Anna Karenina: How America’s Gilded Age Social Customs Mirrored Russia’s

Lindsey Howald Patton —  December 4, 2012 — Leave a comment

I have always been struck, while reading Anna Karenina (or, more recently, while watching Leo Tolstoy’s 1873-1878 tale played out by Jude Law and Keira Knightley in sumptuous costumes in this year’s film version) by the similarities it shows between upper-class late 19th-century Russia and late 19th-century America.

Anna Karenina is in many ways a love story, a layered and sometimes delightfully soap opera-esque picture of romance. But it is also a story of society—how customs enforce the beliefs of a culture, such as marriage, fidelity, what it means to be a man, what it means to be a woman, what behavior is required of one considered to be rich or poor. Perhaps it is appropriate the new film appears to take place on a stage; Tolstoy writes of a society in which all of one’s actions are performed quite publicly and to the great interest of her social circle.
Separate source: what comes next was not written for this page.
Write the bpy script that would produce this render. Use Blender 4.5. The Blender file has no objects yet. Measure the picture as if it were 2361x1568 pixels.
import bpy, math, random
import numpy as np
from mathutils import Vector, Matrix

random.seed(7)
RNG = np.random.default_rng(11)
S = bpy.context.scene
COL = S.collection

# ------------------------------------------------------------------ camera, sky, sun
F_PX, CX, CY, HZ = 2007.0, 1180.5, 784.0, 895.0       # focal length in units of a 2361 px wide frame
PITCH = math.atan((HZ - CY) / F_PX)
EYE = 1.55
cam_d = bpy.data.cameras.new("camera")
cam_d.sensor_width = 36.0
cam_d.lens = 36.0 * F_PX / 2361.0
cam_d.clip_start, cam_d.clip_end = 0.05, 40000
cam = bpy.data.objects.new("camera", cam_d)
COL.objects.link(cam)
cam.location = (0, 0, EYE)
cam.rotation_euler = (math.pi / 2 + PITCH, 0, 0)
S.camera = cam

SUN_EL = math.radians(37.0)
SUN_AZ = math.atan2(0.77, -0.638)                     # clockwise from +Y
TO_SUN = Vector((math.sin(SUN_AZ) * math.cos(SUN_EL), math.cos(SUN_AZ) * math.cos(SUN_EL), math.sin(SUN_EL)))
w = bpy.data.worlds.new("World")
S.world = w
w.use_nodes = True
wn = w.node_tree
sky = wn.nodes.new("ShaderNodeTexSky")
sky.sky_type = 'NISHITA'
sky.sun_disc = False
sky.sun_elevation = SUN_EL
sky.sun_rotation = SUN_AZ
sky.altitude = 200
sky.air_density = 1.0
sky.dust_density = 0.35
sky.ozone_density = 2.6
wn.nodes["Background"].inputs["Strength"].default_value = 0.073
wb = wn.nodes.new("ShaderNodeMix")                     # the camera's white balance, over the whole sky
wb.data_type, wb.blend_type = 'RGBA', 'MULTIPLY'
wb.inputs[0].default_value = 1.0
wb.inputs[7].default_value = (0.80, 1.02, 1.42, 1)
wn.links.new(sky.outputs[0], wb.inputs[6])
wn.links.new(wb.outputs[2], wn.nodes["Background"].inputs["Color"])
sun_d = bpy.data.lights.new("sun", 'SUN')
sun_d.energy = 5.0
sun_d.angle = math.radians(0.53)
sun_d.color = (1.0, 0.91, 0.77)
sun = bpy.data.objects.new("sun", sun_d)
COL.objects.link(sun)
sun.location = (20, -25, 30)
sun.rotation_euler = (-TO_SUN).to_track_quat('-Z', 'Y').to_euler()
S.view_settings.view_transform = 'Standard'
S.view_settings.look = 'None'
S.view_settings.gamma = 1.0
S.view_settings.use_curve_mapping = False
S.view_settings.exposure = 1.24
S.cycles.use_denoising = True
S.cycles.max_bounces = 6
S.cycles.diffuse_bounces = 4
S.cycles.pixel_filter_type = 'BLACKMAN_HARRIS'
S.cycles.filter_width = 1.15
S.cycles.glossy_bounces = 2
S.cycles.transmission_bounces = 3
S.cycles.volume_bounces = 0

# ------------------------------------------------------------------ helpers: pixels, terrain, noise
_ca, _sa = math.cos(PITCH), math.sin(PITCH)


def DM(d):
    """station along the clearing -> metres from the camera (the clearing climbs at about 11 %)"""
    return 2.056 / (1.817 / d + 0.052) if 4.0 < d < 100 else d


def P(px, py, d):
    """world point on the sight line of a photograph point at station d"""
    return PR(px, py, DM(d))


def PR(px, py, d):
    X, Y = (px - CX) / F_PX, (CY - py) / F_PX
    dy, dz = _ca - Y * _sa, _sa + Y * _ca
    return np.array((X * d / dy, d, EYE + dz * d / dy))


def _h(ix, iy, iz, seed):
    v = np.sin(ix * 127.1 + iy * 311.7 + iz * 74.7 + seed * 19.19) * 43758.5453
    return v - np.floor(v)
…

(This brief video from Focus Features explains that choice to ‘stage’ the film a bit further.)

The portrait of Russian society Tolstoy paints in the novel is, in some ways, not so different from what you’d find here during America’s Gilded Age in the late 19th century. During our Twilight Tour at the Driehaus Museum, we talk in-depth about Gilded Age dining customs—for example, the delicate art of conversation; how the hostess strived to maintain a balance between interesting topics while avoiding sensitive ones. Assigned seating was also a major consideration—male and females would be directed to every other seat to disperse the flow of conversation, while if the hostess wished to encourage a meeting between a particular pair, she might seat them next to or across from one another.

In the book, we follow many a character from reception to drawing to dining room, but a more visual example might be best. Watch this clip of the film Anna Karenina. Levin—the red-bearded man—is obviously transgressing that invisible conversational line, to the discomfort of the other guests, in his earnest talk of love and lust. Well-dressed servants pass by in the background. The table is set according to rigid specifications, with a large decorative centerpiece. And note how they are seated—male, female, male, all the way around.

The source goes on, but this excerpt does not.